40 Lovely swirling designs mostly flowers and some animals designs printed one side of page

Adult Coloring Books: Floral Garden Coloring Books for Adults Relaxation (Flowers, Animals, and Gardens)

By: Adult Coloring Books

Rating: 4 of 5

This is a coloring book which has a variety of subjects in it. The title does not specify which; however, on the title page it does mention gardens and floral animals. I would say the majority of the designs have flowers in them.

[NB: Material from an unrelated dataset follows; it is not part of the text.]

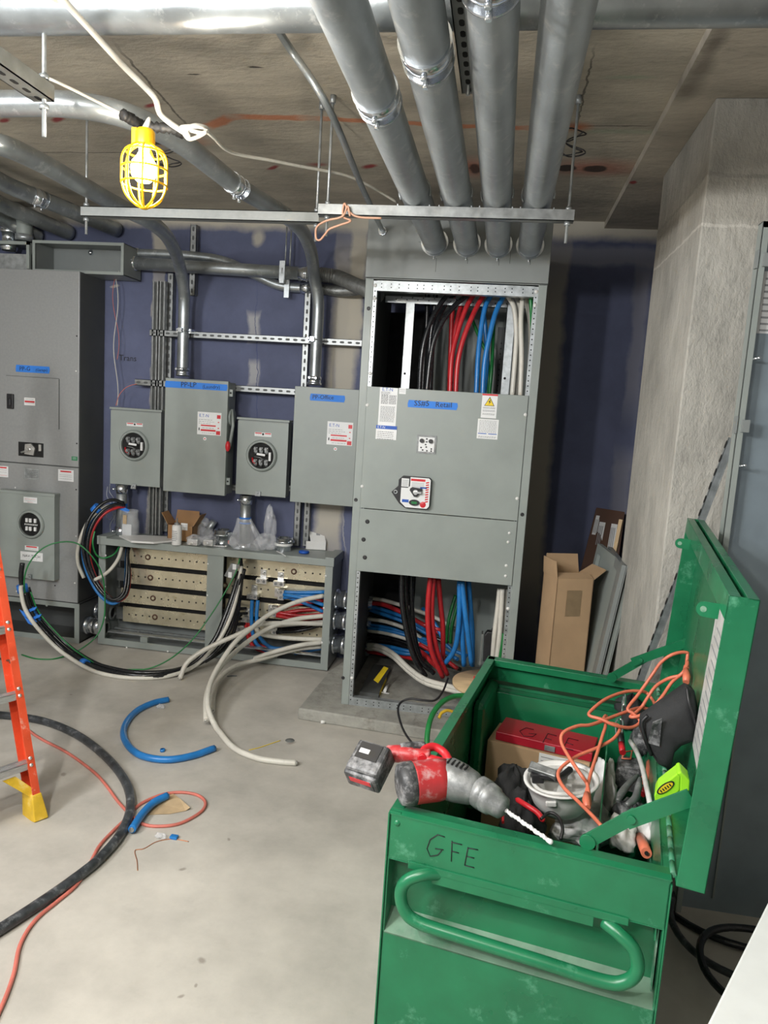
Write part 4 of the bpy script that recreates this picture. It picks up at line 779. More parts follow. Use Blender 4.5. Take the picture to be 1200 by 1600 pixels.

It is fairly obvious that many of the elements of a design are reused over and over within the design (e.g., the same flower in different sizes and flipped and angled differently throughout the design.) Some elements are repeated within more than one design. Having said that, the designs are still pleasing to color. These are not wall-paper style designs (though there are a few of those in the book) where a design is filled with repeats over and over again. I just wish there was a little more variation on the repeated elements.
The designs are detailed and fun to color. Some of the designs have intricate and small areas to color. These may require small nib pens/markers and thin, sharp pencil points for coloring. Because of this, I don’t recommend this coloring book to any one who has fine motor or vision issues.
This is what I discovered while coloring in this book and testing my coloring medium on the paper:
40 Detailed and Swirling Designs with emphasis on flowers and animals
Printed one side of the page
Paper is typical inexpensive quality such as that used by CreateSpace: white, thin, slightly rough and non-perforated.
Some designs merge into the binding; however, most do not. Most have unfinished elements at all four edges of the edges with blank space beyond.
Glue Binding
Alcohol-based markers bleed through the page quickly.
Water-based markers bleed through in spots.
Gel pens and India ink pens leave shadows on back of the page. India ink can bleed through if you apply heavily or multiple coats.
Coloring Pencils work well with this paper. I found that I could layers the same color for deeper pigment or multiple colors and I could blend easily using a blending stick. I tested both oil and wax based pencils. I also found that hard lead pencils leave dents through the paper.
I like to use a blotter when working in the book. I use a page of card stock or several sheets of heavyweight paper under my working page. It keeps seeping ink and marring dents from ruining the pages below.